Quanto às variáveis regionais, como o Norte configura o grupo-base, os coeficientes das demais regiões indicam a diferença para aquela. Assim, Nordeste, Sul e Sudeste (em ordem decrescente) apresentam maior probabilidade de terem municípios onde partidos de esquerda venceram, enquanto o Centro-Oeste é estatísticamente indiferente do Norte nesse aspecto — o que está alinhado com a constatação feita anteriormente, sobre a média do alinhamento dessa regiões.
Ok, mas o que isso significa, no fim das contas?
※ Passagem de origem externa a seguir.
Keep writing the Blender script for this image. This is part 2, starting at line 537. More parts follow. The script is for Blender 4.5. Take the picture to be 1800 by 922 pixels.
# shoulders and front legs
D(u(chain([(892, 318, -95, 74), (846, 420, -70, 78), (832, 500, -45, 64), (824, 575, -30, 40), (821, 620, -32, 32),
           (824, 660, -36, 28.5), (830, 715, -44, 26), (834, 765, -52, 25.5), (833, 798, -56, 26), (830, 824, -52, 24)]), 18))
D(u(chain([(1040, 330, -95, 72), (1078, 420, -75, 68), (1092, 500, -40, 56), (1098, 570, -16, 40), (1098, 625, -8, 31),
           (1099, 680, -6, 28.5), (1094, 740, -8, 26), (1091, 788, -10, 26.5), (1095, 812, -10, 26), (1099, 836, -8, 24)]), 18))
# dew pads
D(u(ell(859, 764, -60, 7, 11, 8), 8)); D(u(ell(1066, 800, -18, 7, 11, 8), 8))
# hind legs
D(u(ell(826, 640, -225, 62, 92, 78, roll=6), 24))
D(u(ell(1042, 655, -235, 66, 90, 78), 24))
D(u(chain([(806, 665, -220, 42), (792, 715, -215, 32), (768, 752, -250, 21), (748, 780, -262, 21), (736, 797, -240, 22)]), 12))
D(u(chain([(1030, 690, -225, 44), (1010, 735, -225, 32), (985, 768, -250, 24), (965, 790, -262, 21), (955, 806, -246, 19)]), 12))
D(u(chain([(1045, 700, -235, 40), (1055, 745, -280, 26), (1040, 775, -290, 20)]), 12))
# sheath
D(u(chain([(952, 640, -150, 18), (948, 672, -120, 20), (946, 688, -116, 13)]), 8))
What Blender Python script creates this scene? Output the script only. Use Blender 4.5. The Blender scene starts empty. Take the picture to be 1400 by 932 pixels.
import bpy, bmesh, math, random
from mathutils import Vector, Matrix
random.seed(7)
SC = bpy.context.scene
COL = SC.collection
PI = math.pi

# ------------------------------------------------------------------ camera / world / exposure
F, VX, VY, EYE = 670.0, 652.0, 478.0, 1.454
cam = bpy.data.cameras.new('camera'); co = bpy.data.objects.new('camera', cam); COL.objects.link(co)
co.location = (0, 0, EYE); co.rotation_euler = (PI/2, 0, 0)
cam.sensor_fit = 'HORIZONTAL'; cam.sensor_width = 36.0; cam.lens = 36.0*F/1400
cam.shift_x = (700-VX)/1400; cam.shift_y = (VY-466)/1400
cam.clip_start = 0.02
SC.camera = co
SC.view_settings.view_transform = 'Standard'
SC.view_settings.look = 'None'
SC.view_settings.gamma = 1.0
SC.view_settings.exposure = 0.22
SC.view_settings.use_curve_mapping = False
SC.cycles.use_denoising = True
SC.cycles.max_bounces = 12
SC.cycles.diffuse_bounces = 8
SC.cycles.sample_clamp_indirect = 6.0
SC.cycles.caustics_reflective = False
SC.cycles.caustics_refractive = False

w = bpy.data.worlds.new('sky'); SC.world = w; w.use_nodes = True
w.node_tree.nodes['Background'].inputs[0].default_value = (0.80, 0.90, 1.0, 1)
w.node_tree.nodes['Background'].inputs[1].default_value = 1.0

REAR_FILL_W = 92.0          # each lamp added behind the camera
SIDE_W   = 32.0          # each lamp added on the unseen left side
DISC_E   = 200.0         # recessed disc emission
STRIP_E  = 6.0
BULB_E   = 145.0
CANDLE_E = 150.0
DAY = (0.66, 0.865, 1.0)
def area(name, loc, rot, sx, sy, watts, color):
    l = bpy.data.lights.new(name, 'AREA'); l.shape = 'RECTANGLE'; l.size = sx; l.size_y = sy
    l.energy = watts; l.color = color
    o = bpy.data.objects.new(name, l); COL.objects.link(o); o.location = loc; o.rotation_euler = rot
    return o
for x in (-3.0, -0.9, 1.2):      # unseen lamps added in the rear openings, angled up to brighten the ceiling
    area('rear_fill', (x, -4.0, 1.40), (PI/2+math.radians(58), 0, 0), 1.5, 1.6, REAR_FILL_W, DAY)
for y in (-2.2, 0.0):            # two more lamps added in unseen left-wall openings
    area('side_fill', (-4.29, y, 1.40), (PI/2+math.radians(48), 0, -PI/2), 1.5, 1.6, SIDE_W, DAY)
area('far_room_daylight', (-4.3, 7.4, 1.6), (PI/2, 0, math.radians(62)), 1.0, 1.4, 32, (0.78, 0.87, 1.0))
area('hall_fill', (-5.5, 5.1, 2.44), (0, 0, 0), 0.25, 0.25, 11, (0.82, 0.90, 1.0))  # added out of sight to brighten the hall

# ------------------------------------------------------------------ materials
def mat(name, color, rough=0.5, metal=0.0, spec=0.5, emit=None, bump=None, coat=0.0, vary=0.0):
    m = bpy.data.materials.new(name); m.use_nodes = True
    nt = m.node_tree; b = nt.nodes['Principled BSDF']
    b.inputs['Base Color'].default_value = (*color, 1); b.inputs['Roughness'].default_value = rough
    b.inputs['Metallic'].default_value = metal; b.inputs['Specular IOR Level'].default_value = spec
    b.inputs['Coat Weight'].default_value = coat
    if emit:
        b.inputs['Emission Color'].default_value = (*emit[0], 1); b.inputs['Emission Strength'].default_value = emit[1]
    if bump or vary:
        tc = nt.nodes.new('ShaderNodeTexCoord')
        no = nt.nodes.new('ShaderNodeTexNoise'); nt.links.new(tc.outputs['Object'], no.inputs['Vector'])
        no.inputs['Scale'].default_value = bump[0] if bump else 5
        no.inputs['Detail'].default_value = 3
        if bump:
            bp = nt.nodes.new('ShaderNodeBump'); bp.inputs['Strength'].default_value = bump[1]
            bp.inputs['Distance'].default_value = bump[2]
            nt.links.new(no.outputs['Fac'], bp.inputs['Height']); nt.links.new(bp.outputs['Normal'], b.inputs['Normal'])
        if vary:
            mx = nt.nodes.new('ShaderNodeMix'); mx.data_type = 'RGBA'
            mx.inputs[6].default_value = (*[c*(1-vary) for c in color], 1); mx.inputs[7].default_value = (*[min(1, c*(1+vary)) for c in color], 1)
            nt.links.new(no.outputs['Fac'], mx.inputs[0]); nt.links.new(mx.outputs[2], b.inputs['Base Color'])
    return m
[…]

Que, ao menos nessa última eleição, é bastante difícil associar fatores sócio-econômicos à vitória de partidos de esquerda (ou de não-esquerda), e que esse tipo de associação pode seguir padrões regionais bem específicos, de acordo com outros aspectos relacionados à história, cultura e mesmo tradição política dessas localidades.
Naturalmente existem ressalvas a serem feitas:
- A análise desconsidera a heterogeneidade interna de cada município (como os votos para outros partidos não eleitos), o que se deve em parte à restrição atual de informações disponíveis no TSE.
- A análise dá pesos iguais para cada município, ignorando sua dimensão populacional — o que, de qualquer maneira, exigiria levar em consideração apenas o número de pessoas que votou na legenda vencedora. Essa é uma opção para análise futura.
- A análise não considera caracterizações mais detalhadas de espectro político, como a proposta pelo Diagrama de Nolan, em função de uma inexistência de classificação dos partidos nesse sentido.
Notas:
1: a classificação dos partidos segundo o espectro esquerda-direita seguiu a classificação existente na wikipédia, que, a despeito de possíveis críticas, está bastante próxima de classificações utilizadas em artigos científicos (que possuem quase sempre o problema de serem incompletas ou estarem defasadas).